**WHAT THE EXERCISE ASKS**
Reproduce all the material exactly, minus any pictures it holds.

**RECORDED INFORMATION**

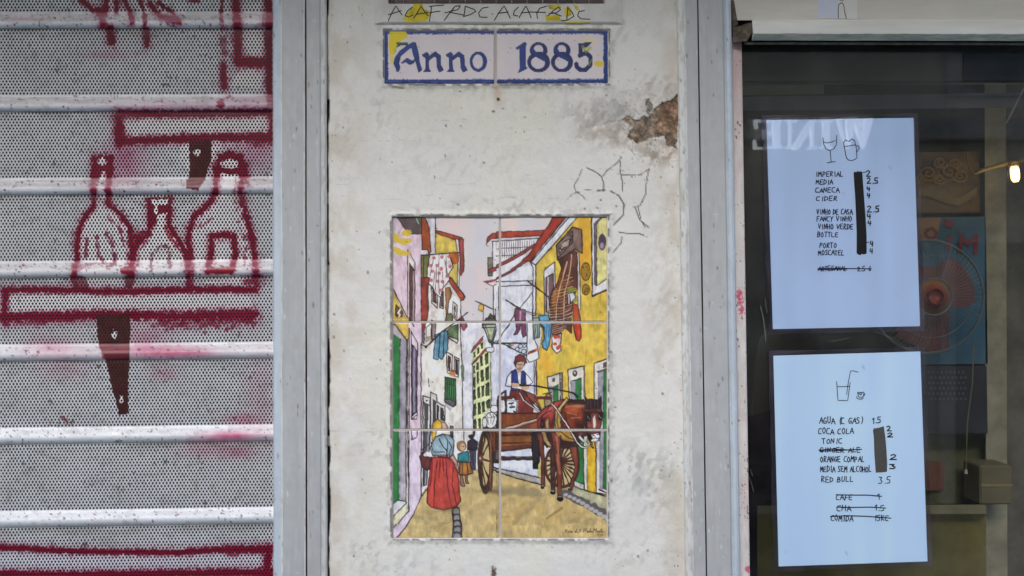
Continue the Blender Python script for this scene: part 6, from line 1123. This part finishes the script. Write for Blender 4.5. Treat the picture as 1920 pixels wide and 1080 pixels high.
def shell(name, rings, m, n=20):
    mb = MB(); V = []
    for cx, cy, cz, rx, ry in rings: V += [(.80+cx+rx*math.cos(2*math.pi*k/n)*(1+.03*math.sin(5*k)), -1.25+cy+ry*math.sin(2*math.pi*k/n), cz) for k in range(n)]
    mb.add(V, [(j*n+k, j*n+(k+1) % n, (j+1)*n+(k+1) % n, (j+1)*n+k) for j in range(len(rings)-1) for k in range(n)]+[tuple(range((len(rings)-1)*n, len(rings)*n))]); mb.build(name, m, pers, smooth=True)
shell('hair', [(0, -.05, 1.30, .115, .05), (0, -.045, 1.40, .11, .06), (0, -.03, 1.50, .10, .075), (0, -.012, 1.58, .098, .10), (0, -.005, 1.65, .088, .10), (0, 0, 1.70, .055, .065)], mat_d('fair_hair', (226, 212, 184), rough=.5, scale=60, stretch=(8, 8, .6)))
shell('jacket', [(0, 0, .80, .185, .15), (0, 0, .95, .18, .145), (0, 0, 1.10, .165, .13), (0, 0, 1.28, .185, .135), (0, 0, 1.37, .17, .115), (0, 0, 1.43, .09, .08)], mat_d('purple_jacket', (56, 44, 70), rough=.8))
fm = MB(); hx, hy, hz = .80, -1.25+.112, 1.585
fm.tube([(hx, hy+.012, hz+.02), (hx, hy+.026, hz-.015), (hx, hy+.012, hz-.022)], [.007, .011, .008], 8); fm.tube([(hx-.022, hy+.0, hz-.055), (hx, hy+.008, hz-.053), (hx+.022, hy+.0, hz-.055)], [.004, .007, .004], 8); fm.build('face', mat_d('face_skin', (206, 164, 140), rough=.6), pers, smooth=True)
for s_ in (-1, 1):
    em = MB(); em.tube([(hx+s_*.032-.012, hy-.004, hz+.02), (hx+s_*.032, hy+.003, hz+.021), (hx+s_*.032+.012, hy-.004, hz+.02)], [.003, .007, .003], 8); em.build('eye', mat_d('eye_dark', (50, 40, 36), rough=.2), pers, smooth=True)

lw_ = thing('side_pillar', 'plain plastered pillar beyond the far edge of the shutter', 'wall', (-1.6, .2, 0))
MB().box(-2.72, P(-500, 0, -20).x, -.012, .03, 0, 3.2, .004).build('plaster', M_masonry, lw_)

**WRITTEN RESPONSE**
Continue the Blender Python script for this scene: part 6, from line 1123. This part finishes the script. Write for Blender 4.5. Treat the picture as 1920 pixels wide and 1080 pixels high.
def shell(name, rings, m, n=20):
    mb = MB(); V = []
    for cx, cy, cz, rx, ry in rings: V += [(.80+cx+rx*math.cos(2*math.pi*k/n)*(1+.03*math.sin(5*k)), -1.25+cy+ry*math.sin(2*math.pi*k/n), cz) for k in range(n)]
    mb.add(V, [(j*n+k, j*n+(k+1) % n, (j+1)*n+(k+1) % n, (j+1)*n+k) for j in range(len(rings)-1) for k in range(n)]+[tuple(range((len(rings)-1)*n, len(rings)*n))]); mb.build(name, m, pers, smooth=True)
shell('hair', [(0, -.05, 1.30, .115, .05), (0, -.045, 1.40, .11, .06), (0, -.03, 1.50, .10, .075), (0, -.012, 1.58, .098, .10), (0, -.005, 1.65, .088, .10), (0, 0, 1.70, .055, .065)], mat_d('fair_hair', (226, 212, 184), rough=.5, scale=60, stretch=(8, 8, .6)))
shell('jacket', [(0, 0, .80, .185, .15), (0, 0, .95, .18, .145), (0, 0, 1.10, .165, .13), (0, 0, 1.28, .185, .135), (0, 0, 1.37, .17, .115), (0, 0, 1.43, .09, .08)], mat_d('purple_jacket', (56, 44, 70), rough=.8))
fm = MB(); hx, hy, hz = .80, -1.25+.112, 1.585
fm.tube([(hx, hy+.012, hz+.02), (hx, hy+.026, hz-.015), (hx, hy+.012, hz-.022)], [.007, .011, .008], 8); fm.tube([(hx-.022, hy+.0, hz-.055), (hx, hy+.008, hz-.053), (hx+.022, hy+.0, hz-.055)], [.004, .007, .004], 8); fm.build('face', mat_d('face_skin', (206, 164, 140), rough=.6), pers, smooth=True)
for s_ in (-1, 1):
    em = MB(); em.tube([(hx+s_*.032-.012, hy-.004, hz+.02), (hx+s_*.032, hy+.003, hz+.021), (hx+s_*.032+.012, hy-.004, hz+.02)], [.003, .007, .003], 8); em.build('eye', mat_d('eye_dark', (50, 40, 36), rough=.2), pers, smooth=True)

lw_ = thing('side_pillar', 'plain plastered pillar beyond the far edge of the shutter', 'wall', (-1.6, .2, 0))
MB().box(-2.72, P(-500, 0, -20).x, -.012, .03, 0, 3.2, .004).build('plaster', M_masonry, lw_)